What this task involves —
Pull out each line of the records holding the string "picture".

Given records —
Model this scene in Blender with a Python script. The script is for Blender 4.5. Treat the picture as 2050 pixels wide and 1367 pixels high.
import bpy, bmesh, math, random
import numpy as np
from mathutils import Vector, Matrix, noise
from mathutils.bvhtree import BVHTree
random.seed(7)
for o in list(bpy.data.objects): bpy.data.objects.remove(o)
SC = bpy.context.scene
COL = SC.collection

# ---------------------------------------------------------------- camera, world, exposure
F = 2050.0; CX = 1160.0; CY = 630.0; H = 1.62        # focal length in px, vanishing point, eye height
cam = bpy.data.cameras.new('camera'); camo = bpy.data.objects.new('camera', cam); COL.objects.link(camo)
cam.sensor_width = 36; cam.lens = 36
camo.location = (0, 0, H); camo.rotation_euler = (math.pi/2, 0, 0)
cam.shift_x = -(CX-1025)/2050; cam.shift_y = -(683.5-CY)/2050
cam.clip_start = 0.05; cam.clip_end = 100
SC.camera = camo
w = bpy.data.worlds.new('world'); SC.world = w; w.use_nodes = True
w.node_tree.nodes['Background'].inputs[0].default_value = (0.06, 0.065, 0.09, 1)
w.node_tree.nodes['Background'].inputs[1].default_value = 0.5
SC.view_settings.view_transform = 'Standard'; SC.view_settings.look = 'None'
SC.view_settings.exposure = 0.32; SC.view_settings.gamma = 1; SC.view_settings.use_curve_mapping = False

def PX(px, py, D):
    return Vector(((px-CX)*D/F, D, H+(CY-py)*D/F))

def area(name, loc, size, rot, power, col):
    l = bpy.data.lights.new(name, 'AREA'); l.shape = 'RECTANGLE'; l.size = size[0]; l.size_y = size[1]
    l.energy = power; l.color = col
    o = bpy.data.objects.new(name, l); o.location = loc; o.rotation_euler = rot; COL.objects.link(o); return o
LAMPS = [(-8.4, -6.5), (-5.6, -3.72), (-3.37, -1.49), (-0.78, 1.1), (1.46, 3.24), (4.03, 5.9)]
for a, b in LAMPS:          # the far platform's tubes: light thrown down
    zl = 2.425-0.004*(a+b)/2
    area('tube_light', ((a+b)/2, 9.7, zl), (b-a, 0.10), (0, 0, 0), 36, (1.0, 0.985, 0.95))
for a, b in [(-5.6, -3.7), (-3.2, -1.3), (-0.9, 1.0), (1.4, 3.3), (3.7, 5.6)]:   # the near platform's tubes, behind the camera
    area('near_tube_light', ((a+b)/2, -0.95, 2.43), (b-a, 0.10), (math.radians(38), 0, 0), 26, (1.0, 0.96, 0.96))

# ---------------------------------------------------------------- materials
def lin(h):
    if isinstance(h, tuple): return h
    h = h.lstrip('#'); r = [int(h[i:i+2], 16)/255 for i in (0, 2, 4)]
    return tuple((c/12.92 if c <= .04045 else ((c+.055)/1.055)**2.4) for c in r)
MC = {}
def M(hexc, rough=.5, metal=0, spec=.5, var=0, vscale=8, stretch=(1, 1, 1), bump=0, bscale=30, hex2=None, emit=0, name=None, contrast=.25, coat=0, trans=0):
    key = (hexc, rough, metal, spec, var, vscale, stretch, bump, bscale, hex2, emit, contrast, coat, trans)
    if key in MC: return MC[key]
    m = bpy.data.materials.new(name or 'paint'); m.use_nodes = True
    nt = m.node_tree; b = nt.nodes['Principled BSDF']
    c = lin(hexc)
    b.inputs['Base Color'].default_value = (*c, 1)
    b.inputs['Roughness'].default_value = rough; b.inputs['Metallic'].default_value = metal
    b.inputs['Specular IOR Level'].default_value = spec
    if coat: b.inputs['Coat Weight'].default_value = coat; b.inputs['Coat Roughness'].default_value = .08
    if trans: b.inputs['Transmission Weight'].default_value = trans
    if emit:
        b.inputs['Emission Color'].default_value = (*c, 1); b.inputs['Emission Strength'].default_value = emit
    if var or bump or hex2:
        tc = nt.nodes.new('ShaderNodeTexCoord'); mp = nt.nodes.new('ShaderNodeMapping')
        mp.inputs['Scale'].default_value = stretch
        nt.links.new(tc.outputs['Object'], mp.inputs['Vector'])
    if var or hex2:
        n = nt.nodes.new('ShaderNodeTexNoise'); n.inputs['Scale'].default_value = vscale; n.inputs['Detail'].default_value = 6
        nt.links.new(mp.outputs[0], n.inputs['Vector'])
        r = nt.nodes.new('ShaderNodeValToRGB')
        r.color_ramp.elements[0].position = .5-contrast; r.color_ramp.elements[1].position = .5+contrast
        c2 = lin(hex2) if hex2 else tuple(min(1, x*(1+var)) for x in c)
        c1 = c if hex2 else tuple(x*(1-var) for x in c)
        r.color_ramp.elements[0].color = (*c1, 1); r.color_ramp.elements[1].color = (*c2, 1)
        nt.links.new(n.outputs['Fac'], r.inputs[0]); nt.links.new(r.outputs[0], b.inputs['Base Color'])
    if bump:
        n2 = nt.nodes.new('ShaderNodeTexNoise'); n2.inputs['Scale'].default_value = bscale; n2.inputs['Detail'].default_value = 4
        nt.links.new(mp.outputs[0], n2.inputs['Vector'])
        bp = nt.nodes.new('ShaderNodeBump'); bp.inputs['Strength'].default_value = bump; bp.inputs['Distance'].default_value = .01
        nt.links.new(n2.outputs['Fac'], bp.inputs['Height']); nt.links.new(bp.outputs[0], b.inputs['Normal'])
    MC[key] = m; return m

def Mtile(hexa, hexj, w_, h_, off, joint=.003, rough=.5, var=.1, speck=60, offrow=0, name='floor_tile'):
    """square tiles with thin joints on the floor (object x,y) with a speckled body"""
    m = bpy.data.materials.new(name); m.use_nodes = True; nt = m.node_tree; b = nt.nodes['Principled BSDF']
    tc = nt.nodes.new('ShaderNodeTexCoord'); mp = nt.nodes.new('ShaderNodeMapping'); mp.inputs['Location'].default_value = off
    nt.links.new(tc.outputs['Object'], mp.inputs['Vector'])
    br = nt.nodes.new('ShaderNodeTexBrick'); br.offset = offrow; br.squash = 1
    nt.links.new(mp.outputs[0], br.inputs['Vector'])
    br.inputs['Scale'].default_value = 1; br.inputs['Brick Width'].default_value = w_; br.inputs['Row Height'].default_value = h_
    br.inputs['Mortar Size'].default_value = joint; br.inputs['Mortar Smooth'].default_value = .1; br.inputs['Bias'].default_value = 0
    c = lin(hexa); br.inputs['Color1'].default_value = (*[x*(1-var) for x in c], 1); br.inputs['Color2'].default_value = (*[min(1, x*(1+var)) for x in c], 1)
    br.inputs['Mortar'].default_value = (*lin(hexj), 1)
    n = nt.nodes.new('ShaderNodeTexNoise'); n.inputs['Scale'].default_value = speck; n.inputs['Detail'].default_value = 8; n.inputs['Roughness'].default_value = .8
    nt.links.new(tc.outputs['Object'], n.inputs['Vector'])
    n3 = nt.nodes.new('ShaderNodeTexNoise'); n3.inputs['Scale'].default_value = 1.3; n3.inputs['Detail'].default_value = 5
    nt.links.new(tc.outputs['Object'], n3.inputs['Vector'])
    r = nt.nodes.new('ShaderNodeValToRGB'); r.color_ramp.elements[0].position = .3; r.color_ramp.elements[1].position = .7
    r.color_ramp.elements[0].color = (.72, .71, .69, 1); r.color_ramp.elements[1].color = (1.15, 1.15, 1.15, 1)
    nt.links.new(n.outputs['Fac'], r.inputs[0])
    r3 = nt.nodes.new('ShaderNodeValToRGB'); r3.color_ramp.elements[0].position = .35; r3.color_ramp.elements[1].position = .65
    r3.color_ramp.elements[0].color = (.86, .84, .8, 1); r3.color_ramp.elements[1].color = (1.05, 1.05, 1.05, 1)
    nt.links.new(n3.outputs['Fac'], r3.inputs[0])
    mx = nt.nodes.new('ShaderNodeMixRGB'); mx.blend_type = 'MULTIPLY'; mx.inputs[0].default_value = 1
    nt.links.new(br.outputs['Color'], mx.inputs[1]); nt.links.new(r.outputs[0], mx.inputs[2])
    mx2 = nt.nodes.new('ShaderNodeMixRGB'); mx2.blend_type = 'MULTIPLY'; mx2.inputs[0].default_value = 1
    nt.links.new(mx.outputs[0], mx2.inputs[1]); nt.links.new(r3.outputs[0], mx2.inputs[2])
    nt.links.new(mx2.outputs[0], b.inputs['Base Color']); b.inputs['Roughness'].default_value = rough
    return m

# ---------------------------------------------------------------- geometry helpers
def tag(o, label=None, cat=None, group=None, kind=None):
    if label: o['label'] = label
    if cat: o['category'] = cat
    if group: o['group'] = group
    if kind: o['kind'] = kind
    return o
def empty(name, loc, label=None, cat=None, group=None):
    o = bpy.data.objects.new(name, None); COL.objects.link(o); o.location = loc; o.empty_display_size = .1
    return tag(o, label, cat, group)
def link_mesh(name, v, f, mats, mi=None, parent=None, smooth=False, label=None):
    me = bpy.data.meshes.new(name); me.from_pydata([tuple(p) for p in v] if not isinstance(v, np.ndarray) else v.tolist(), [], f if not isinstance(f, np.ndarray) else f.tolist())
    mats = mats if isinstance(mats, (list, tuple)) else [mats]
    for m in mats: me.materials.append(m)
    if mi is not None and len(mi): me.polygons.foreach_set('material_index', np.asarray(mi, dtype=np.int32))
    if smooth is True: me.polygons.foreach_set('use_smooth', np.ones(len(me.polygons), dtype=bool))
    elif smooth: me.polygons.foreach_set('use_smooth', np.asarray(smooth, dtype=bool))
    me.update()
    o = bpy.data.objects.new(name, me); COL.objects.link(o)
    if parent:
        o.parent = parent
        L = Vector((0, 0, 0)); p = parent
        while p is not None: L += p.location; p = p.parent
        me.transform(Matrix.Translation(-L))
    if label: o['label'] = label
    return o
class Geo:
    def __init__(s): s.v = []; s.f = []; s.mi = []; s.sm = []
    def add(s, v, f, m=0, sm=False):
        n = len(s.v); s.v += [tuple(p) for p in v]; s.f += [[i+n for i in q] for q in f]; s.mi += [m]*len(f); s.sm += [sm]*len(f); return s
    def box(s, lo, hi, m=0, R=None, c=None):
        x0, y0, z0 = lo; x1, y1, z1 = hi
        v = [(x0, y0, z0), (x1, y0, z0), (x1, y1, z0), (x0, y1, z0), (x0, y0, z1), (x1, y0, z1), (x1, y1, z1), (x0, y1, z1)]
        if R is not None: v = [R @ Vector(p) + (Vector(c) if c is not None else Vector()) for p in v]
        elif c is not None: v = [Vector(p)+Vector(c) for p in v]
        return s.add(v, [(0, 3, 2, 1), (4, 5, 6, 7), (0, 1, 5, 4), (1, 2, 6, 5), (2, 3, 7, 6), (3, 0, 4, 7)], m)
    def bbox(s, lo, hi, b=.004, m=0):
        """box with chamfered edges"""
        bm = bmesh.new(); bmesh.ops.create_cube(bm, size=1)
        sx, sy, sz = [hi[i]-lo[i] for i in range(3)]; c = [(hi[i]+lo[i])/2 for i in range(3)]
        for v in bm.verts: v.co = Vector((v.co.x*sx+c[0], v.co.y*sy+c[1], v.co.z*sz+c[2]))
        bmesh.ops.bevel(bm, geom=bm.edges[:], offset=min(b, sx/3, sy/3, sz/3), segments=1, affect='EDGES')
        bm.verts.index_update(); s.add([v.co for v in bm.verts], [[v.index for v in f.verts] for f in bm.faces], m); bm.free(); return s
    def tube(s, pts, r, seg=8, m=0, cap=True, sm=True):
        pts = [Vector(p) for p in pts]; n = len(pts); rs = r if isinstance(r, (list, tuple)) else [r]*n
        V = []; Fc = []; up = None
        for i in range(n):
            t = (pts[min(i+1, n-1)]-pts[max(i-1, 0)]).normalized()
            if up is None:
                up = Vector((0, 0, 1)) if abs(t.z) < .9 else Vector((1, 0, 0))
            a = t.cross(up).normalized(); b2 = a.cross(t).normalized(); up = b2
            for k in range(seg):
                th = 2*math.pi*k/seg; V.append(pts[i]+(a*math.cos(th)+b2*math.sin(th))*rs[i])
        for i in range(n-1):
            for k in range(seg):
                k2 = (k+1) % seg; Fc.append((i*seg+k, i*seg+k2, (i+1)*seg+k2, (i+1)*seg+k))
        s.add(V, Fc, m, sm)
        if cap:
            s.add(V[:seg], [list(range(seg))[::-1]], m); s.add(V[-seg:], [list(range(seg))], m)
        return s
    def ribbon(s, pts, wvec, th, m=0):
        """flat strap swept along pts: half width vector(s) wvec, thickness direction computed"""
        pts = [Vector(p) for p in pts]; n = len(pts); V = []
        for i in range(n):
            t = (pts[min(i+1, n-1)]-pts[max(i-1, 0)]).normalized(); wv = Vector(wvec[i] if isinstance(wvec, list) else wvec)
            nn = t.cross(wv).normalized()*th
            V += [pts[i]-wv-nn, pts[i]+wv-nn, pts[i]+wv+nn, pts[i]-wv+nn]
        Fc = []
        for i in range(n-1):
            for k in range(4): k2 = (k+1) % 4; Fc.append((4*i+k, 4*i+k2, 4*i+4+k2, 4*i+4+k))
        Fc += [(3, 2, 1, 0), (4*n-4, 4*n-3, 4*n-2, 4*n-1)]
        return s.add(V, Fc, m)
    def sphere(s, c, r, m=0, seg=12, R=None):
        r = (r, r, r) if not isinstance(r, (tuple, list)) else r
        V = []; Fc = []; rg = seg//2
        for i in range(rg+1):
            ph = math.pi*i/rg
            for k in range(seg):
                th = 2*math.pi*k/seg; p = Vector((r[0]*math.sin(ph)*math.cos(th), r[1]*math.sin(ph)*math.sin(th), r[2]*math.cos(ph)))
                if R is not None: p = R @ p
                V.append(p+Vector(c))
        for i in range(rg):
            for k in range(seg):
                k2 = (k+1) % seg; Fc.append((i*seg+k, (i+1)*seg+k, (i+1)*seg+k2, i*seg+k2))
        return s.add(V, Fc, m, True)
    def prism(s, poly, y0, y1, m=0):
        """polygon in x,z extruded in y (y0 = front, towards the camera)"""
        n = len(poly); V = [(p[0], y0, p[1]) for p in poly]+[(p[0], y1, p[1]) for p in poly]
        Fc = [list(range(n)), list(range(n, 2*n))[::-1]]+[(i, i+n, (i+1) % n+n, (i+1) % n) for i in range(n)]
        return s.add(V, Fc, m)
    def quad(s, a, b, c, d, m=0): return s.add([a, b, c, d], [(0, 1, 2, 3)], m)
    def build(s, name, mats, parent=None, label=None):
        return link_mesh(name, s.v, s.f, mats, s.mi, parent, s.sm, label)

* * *

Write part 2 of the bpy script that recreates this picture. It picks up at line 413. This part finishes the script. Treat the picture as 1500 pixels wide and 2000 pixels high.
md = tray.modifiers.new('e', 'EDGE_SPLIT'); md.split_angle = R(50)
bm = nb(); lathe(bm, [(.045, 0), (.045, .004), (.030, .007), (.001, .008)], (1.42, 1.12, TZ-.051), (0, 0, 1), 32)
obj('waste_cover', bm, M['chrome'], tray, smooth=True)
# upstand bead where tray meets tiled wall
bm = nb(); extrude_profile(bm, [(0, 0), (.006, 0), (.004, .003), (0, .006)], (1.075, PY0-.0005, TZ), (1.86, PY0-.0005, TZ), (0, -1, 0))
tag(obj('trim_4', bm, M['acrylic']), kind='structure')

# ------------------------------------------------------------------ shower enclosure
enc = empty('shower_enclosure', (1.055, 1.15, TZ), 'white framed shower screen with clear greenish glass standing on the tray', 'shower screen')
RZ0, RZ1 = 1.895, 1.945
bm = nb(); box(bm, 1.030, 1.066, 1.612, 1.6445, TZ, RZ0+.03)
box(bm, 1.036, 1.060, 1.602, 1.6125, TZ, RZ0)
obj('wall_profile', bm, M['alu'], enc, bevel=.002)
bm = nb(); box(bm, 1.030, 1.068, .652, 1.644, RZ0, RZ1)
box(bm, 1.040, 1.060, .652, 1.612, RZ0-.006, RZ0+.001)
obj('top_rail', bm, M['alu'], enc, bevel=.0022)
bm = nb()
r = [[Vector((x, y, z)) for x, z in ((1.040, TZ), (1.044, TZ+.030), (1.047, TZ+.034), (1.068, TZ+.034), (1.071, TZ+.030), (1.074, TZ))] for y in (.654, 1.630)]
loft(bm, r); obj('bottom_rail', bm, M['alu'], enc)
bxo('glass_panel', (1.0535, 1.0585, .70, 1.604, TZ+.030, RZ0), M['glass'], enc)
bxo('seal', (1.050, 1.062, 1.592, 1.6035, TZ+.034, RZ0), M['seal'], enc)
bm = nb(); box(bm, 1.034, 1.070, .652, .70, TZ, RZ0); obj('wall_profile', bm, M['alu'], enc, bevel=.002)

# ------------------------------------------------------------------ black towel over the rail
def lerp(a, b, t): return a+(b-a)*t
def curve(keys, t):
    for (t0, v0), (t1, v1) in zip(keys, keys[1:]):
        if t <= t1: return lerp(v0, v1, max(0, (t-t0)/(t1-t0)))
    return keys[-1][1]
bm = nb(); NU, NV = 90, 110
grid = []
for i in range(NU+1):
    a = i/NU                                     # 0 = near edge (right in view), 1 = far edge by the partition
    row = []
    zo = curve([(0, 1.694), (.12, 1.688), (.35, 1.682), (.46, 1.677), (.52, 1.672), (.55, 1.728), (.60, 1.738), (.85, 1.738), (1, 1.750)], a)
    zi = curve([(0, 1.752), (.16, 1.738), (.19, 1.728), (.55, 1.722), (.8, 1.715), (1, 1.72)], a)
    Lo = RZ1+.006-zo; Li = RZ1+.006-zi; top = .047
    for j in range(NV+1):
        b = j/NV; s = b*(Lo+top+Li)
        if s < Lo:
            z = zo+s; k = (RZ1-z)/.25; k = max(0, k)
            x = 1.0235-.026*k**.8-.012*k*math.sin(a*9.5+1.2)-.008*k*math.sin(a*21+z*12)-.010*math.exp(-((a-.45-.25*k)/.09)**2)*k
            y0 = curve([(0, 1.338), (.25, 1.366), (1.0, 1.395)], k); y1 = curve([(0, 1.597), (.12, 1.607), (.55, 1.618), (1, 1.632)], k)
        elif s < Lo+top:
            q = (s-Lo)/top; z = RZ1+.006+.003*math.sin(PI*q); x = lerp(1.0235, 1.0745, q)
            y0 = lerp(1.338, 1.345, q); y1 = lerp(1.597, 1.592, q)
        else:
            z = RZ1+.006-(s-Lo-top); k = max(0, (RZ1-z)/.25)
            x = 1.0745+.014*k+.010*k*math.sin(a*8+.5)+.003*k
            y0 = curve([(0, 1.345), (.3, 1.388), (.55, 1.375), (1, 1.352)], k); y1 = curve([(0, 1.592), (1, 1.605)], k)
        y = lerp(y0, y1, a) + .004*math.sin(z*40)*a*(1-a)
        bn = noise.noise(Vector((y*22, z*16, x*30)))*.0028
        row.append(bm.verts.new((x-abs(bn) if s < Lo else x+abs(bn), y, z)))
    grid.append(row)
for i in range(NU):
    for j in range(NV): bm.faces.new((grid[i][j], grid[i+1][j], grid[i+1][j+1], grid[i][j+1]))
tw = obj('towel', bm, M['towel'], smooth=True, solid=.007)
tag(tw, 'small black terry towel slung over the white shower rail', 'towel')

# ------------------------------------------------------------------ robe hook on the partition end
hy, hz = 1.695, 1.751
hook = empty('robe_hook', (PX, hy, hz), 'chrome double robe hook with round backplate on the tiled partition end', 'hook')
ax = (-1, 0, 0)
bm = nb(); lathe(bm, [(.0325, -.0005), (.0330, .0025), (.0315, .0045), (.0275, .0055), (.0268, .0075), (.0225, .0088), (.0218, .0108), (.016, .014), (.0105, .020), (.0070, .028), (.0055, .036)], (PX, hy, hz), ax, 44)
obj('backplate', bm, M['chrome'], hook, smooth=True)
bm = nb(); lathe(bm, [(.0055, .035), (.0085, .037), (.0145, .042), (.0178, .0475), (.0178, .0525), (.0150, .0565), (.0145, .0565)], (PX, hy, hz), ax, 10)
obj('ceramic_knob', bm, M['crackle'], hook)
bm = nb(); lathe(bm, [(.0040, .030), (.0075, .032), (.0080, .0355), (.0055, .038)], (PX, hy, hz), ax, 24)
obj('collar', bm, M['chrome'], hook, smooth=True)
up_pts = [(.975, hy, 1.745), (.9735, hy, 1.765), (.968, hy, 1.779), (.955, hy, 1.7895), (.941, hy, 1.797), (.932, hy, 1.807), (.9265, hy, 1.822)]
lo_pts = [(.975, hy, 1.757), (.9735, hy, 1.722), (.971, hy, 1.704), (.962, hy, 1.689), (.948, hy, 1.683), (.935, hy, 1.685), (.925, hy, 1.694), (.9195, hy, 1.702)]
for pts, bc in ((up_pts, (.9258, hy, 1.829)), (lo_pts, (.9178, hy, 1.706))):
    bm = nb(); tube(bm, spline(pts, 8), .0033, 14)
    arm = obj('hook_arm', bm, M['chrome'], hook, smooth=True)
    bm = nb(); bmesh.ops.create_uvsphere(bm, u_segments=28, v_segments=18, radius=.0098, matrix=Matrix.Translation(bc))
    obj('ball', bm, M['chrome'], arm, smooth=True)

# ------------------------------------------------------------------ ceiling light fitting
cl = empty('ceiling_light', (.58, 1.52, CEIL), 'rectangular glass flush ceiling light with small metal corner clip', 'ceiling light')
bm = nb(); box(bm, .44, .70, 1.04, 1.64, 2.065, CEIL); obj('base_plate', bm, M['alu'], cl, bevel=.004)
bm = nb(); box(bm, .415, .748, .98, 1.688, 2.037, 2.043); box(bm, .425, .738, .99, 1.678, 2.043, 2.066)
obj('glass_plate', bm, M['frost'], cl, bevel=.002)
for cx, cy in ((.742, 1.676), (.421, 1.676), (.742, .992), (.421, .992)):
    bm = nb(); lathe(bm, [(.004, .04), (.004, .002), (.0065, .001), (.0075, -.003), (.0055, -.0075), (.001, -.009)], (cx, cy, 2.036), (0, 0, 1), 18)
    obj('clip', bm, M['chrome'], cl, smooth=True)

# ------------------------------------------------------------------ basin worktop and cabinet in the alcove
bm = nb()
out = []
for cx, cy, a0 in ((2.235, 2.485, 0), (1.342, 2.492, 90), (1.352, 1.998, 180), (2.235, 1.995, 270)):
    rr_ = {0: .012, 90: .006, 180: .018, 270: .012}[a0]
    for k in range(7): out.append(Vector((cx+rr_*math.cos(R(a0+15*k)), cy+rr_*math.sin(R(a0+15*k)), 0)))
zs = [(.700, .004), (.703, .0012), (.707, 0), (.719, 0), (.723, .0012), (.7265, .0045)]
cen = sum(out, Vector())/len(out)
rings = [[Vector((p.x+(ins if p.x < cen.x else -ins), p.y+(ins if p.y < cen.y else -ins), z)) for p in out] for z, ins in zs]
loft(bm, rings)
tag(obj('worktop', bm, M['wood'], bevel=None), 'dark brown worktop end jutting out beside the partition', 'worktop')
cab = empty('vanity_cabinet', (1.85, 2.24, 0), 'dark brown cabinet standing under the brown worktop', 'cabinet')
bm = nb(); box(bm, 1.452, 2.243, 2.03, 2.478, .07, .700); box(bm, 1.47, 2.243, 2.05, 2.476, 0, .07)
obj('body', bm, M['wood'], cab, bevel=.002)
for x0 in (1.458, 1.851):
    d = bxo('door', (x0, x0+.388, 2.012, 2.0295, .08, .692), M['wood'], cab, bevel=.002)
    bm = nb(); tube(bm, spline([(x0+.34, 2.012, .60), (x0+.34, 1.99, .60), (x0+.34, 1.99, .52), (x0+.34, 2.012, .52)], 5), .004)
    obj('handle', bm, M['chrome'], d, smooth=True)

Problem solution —
Model this scene in Blender with a Python script. The script is for Blender 4.5. Treat the picture as 2050 pixels wide and 1367 pixels high.
Write part 2 of the bpy script that recreates this picture. It picks up at line 413. This part finishes the script. Treat the picture as 1500 pixels wide and 2000 pixels high.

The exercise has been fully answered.